The 1974 Wage Case finally abandoned the 1907 Harvester concept of a “family” wage and replaced it with a living wage for the individual worker.

But while equal pay for the sexes in Australia was officially delivered in 1972, even today, gender differences in wage rates between different occupations and industries remain a problem for Australia’s women workers.

After retiring from The Worker in 1931, Mary continued to be socially and politically active, and she was made a Dame in 1937.

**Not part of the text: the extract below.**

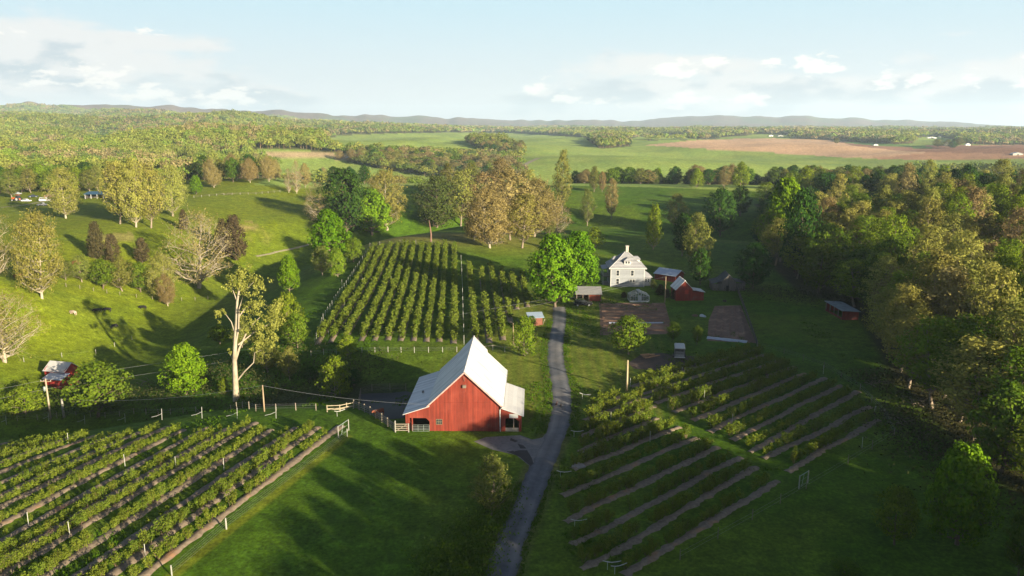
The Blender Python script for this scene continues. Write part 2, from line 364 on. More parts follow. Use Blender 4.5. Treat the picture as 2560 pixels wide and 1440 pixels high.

In 1956, the ACTU created an ACTU Gilmore Award for Progressive Journalism – since 1985, it has been awarded as specifically a poetry prize and is known as the Mary Gilmore Award. She continued writing in her “retirement” through to her death in December 1962 at the ripe old age of 97.

In June 1940, at the start of the Second World War, Mary had published in the Australian Women’s Weekly probably the most famous poem in Australian history (after “Waltzing Matilda”), “No Foe Shall Gather Our Harvest”.

Its last verse is almost a hymn to the AWU men and women who built a new Australia in the outback:

“We are the sons of Australia,
Of the men who fashioned the land;
We are the sons of the women
Who walked with them hand in hand;
And we swear by the dead who bore us,
By the heroes who blazed the trail,
No foe shall gather our harvest,
Or sit on our stockyard rail.”

While she passed away in Sydney, she chose to be buried in outback Cloncurry, Queensland – where she’d met and worked with AWU members fifty years before.

Mary was accorded a state funeral – the first for a writer since fellow unionist Henry Lawson in 1922. In every way, Mary Gilmore is an AWU hero of the Labour Movement.

Written by David Cragg, AWU Life Member


Remembering David Cragg

David Cragg, a pillar of the Victorian trade union movement, AWU historian and committed unionist, sadly passed away in March 2025.

David’s journey with the union began at BHP Steel, where he joined the FIA and was elected a rank-and-file organiser in 1986. From 1991 to 2009, David worked at the FIA, FIMEE and then AWU Victorian Branch between 1991 and 2009 as administrator, organiser and WorkCover officer. He was also a member of the Victorian Branch Executive between 2000-2012.

In 2009, David was elected Assistant Secretary of the Victorian Trades Hall Council, a position he held until his retirement in 2018.

In retirement David continued to serve the AWU and the Victorian union movement on a number of committees until his passing. David was awarded Life Membership in 2023 in recognition of his lifelong dedication to the AWU. 

David was also an avid historian, chronicling the AWU’s history with careful detail. His institutional memory and keen understanding of the AWU’s early years proved invaluable to the Victorian Branch.

Before his passing, David wrote a number of articles of our union’s history, which the AWU included in this issue of The Worker. We look forward to sharing more in future issues.

David woked to inspire the next generation of unionists, and ensure we continue to learn the hard-fought lessons of the past. We will never forget the enduring mark he left on our great union and are proud to share his work with AWU members. Vale, David.